Isn't the Leaf motor an AC asynchronous induction one, hence the inverter used for driving it? If it was a PMAC, couldn't it have been plugged straight into DC power without the need for an inverter?

I don't understand what your think a brushless DC stator would be, or how it would be different from the rotor for a permanent magnet AC motor... or even a permanent magnet brushed DC motor.

What I meant was to buy a commercial asynchronous AC motor, and switch out the squirrel-cage rotor with a permanent magnet one, effectively making a PMAC/BLDC motor.

 

[brian_]

Wouldn't the inverter for a BLDC motor be nearly identical or slightly more complicated (hall sensors or resolver/encoder for commutation) to that for an AC motor?

Yes, except that it doesn't need to produce a sinusoidal waveform.

 

[brian_]

Isn't the Leaf motor an AC asynchronous induction one, hence the inverter used for driving it?

No, induction motors are the EV technology of the 1990's through to about 15 years ago. Essentially every EV since then has used a permanent magnet AC motor... including the Leaf.

If it was a PMAC, couldn't it have been plugged straight into DC power without the need for an inverter?

No. Any motor has an unchanging magnetic field and a changing one: in a brushed DC motor the unchanging one is the stator and the commutator changes the rotor; in everything else the rotor is unchanging and the stator field is rotated around by feeding it AC power... sinusoidal, or just square-wave in an "electronically commutated" or "brushless DC" motor.
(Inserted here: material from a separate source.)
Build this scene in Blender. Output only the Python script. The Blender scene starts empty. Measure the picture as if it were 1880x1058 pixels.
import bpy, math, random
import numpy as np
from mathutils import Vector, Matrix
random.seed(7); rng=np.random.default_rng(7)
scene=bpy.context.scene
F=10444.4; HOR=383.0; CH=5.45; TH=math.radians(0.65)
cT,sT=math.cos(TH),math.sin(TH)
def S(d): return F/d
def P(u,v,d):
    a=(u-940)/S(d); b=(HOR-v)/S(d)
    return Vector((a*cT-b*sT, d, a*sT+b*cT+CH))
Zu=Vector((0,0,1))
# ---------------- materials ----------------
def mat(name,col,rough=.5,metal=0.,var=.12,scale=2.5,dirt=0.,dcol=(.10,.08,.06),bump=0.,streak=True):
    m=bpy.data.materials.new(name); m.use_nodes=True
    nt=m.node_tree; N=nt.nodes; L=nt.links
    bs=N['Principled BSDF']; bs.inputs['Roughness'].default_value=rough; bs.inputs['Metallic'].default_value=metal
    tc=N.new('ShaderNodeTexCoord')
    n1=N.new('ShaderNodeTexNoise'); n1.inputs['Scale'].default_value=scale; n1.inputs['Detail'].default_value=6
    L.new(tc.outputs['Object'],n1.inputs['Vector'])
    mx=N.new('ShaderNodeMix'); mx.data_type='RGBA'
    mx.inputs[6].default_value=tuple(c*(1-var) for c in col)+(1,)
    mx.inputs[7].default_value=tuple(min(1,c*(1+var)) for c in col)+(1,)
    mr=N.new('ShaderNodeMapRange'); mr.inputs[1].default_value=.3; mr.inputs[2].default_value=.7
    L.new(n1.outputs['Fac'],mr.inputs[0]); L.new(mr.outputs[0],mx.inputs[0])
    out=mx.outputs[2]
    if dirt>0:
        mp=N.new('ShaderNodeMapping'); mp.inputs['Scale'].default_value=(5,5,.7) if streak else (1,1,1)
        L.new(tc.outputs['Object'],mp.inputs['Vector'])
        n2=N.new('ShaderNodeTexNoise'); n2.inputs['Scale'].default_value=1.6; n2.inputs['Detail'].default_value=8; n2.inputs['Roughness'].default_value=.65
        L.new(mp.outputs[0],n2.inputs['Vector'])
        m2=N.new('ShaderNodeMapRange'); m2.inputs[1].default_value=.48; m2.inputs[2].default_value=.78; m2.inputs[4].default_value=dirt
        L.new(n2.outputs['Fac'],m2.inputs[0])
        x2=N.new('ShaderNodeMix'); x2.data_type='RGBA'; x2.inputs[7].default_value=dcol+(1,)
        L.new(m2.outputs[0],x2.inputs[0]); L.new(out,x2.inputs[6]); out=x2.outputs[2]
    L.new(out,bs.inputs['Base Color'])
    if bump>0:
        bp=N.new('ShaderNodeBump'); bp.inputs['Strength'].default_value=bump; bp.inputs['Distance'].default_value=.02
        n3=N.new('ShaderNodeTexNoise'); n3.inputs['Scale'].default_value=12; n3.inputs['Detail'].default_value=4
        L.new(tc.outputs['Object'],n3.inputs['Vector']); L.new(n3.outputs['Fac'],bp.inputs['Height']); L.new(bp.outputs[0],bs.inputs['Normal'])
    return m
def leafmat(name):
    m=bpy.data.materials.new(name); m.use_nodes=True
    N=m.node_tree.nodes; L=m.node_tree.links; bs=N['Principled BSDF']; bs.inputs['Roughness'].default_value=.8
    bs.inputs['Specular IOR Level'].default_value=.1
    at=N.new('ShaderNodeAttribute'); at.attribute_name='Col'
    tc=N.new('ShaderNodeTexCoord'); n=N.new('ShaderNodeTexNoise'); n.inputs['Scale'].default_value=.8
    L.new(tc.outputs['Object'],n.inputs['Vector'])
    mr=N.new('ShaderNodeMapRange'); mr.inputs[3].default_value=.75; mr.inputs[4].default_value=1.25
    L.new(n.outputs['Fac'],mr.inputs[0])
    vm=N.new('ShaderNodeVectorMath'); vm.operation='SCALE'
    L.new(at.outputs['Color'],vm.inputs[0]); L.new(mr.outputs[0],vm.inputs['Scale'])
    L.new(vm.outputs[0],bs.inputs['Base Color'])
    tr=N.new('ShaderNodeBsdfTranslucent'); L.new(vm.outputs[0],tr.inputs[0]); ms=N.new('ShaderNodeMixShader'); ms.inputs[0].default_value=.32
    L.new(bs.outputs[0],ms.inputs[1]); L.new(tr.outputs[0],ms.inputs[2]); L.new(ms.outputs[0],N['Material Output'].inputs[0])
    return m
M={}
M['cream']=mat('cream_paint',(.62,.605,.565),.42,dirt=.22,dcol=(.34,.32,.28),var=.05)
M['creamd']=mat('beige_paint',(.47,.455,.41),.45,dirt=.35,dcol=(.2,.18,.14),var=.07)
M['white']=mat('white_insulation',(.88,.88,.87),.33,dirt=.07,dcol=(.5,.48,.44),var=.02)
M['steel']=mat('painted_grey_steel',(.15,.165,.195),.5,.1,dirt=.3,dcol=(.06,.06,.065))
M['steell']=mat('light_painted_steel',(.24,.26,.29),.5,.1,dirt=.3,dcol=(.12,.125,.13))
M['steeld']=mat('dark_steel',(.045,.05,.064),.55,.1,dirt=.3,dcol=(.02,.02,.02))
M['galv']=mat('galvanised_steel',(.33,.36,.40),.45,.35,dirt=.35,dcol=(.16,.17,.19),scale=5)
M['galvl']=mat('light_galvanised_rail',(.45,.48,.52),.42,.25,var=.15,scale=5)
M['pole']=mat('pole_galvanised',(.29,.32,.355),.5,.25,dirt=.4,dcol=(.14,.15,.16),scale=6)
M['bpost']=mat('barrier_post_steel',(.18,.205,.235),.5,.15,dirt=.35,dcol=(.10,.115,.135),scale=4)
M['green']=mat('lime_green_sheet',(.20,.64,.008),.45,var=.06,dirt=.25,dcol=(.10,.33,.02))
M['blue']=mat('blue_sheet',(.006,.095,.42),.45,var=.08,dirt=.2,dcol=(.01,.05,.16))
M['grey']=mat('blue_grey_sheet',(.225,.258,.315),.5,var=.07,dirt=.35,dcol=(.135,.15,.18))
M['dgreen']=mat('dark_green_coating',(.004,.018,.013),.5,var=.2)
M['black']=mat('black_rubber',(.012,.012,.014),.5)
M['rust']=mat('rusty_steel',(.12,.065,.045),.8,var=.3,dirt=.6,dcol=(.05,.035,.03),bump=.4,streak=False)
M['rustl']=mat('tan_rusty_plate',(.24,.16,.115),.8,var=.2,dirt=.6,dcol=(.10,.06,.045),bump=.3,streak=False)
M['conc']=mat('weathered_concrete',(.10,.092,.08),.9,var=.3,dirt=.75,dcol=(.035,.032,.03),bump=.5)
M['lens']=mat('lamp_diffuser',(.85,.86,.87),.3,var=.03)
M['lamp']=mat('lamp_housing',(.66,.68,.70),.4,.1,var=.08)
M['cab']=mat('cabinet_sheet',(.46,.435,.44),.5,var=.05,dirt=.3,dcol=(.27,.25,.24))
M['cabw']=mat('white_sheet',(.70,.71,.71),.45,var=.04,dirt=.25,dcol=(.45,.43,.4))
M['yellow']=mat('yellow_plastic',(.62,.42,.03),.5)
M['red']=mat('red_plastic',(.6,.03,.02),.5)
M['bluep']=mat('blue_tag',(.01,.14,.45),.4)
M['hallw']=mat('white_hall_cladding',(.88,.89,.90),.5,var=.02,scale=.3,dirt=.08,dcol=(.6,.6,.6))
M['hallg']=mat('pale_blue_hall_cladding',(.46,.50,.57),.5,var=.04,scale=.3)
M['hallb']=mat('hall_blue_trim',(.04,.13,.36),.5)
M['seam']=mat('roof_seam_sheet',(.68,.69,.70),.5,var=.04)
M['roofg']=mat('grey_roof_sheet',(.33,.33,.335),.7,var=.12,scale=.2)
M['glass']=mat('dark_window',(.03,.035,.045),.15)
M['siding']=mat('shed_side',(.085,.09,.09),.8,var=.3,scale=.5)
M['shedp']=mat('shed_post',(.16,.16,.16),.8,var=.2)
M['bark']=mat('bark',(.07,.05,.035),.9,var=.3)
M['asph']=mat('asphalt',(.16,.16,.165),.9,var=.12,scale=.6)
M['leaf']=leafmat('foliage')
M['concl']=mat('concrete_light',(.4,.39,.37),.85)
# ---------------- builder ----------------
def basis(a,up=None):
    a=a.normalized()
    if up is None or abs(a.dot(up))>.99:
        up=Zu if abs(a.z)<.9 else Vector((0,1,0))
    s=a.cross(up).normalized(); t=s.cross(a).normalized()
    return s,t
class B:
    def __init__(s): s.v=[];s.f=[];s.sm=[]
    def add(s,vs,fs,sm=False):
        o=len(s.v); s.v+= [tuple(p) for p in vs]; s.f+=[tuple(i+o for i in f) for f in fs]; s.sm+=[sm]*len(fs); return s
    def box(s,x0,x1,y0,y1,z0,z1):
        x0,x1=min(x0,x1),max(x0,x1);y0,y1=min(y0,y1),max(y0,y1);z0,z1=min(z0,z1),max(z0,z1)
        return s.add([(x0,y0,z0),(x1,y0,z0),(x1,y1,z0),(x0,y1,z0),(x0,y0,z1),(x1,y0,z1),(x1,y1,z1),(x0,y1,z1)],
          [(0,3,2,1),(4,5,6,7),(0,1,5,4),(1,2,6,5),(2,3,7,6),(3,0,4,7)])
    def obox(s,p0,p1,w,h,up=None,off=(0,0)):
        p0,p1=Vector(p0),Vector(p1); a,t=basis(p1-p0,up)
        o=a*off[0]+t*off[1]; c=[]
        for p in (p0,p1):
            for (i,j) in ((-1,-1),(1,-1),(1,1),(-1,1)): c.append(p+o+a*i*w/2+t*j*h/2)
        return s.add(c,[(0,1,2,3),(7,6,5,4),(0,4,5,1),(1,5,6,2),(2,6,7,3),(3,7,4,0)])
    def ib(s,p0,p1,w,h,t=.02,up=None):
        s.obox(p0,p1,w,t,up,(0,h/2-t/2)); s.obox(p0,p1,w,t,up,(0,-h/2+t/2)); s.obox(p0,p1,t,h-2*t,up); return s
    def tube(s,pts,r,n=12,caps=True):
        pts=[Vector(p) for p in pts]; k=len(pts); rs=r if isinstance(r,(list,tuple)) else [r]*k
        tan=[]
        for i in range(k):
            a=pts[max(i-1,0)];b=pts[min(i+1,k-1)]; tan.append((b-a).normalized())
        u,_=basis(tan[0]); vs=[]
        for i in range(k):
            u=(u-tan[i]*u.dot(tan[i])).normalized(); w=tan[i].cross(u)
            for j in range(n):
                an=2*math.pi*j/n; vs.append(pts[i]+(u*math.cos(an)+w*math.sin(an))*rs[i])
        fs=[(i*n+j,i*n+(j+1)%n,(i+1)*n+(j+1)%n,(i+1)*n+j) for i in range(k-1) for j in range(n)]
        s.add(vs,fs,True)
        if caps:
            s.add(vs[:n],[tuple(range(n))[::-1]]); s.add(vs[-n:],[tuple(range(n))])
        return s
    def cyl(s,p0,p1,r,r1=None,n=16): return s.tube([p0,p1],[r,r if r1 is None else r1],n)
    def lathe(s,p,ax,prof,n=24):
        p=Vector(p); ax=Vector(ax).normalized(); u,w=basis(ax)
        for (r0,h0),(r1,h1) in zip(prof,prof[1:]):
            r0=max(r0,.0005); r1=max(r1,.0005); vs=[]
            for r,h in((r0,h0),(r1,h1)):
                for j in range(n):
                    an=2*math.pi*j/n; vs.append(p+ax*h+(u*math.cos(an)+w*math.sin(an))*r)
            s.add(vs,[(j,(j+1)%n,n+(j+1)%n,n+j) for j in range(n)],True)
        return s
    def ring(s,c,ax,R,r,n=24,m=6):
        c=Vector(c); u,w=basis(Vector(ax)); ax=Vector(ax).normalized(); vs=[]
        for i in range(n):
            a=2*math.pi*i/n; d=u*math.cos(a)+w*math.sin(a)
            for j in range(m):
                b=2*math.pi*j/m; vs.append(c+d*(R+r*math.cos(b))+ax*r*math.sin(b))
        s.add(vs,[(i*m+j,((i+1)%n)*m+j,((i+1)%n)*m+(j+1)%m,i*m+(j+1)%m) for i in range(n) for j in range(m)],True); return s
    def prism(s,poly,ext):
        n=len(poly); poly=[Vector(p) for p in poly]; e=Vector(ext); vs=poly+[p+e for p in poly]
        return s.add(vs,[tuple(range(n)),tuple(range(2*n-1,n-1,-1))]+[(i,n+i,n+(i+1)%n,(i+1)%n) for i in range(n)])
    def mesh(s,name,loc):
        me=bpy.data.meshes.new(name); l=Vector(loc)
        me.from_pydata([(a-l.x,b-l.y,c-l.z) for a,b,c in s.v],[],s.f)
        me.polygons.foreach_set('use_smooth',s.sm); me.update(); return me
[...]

So any motor needs a commutator or inverter to run on a DC power source.

What I meant was to buy a commercial asynchronous AC motor, and switch out the squirrel-cage rotor with a permanent magnet one, effectively making a PMAC/BLDC motor.

That's what I meant about the HVH motors: they actually build them all with the same design of stator, but squirrel cage (for induction) or permanent magnet (for PMAC) rotors... and of course it makes sense to buy the right thing, rather than buy the wrong one and convert it.
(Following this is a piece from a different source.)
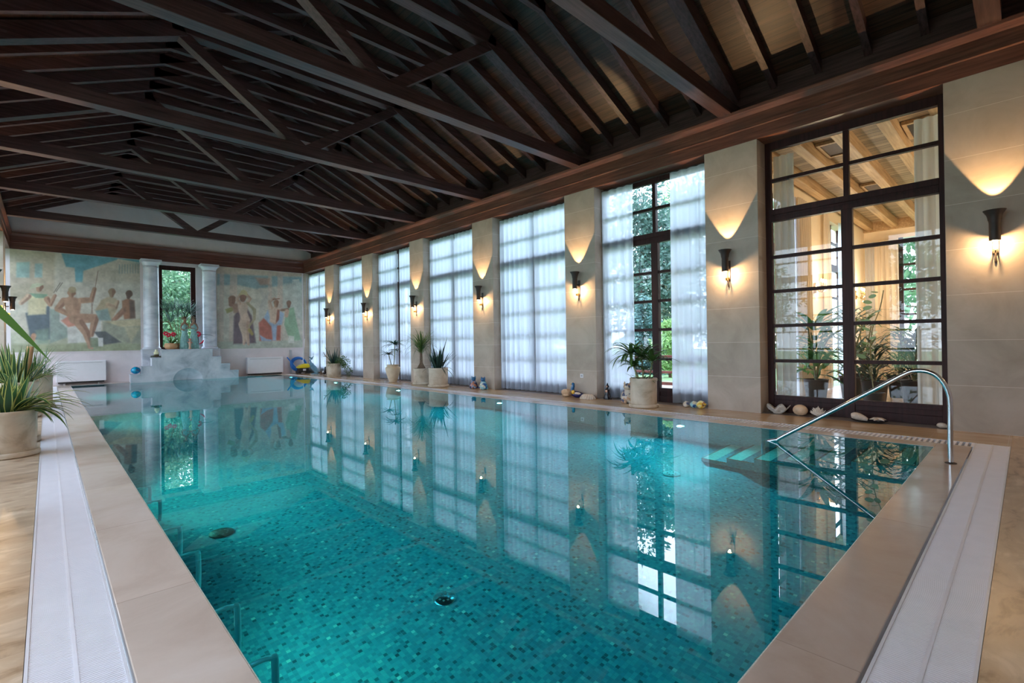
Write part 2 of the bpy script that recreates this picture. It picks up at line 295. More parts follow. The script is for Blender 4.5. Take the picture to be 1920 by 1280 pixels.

If the idea is to get affordable stator by getting a common induction motor, then make it PM by building a new rotor, then I understand the logic... but constructing that rotor will not be easy or cheap. It would make more sense to me to just use it as an induction motor: while not the popular current technology, it certainly works (as it does in the Tesla Model S and Model X).

Most importantly, changing the rotor to change from induction to PM makes no difference to the cost or complexity of the controller/inverter, unless you want to use a slightly cheaper square-wave "BLDC" inverter rather than the sine wave inverter used with both asynchronous (induction) and synchronous (PM) AC motors.

 

[khojka]

Alright, I think I get it now. I thought "inverter" was referring to a DC-AC inverter which converted the DC battery voltage to a three phase AC sinewave which the motor accepted. Turns out it just meant a three phase sensored ESC that switched a square wave signal, just like a BLDC.

 

[brian_]

Alright, I think I get it now. I thought "inverter" was referring to a DC-AC inverter which converted the DC battery voltage to a three phase AC sinewave which the motor accepted. Turns out it just meant a three phase sensored ESC that switched a square wave signal, just like a BLDC.

Yes, either way it's an inverter. Since the complexity and cost are similar, EVs all use sinusoidal AC power, once you get past about the size of an electrified bicycle.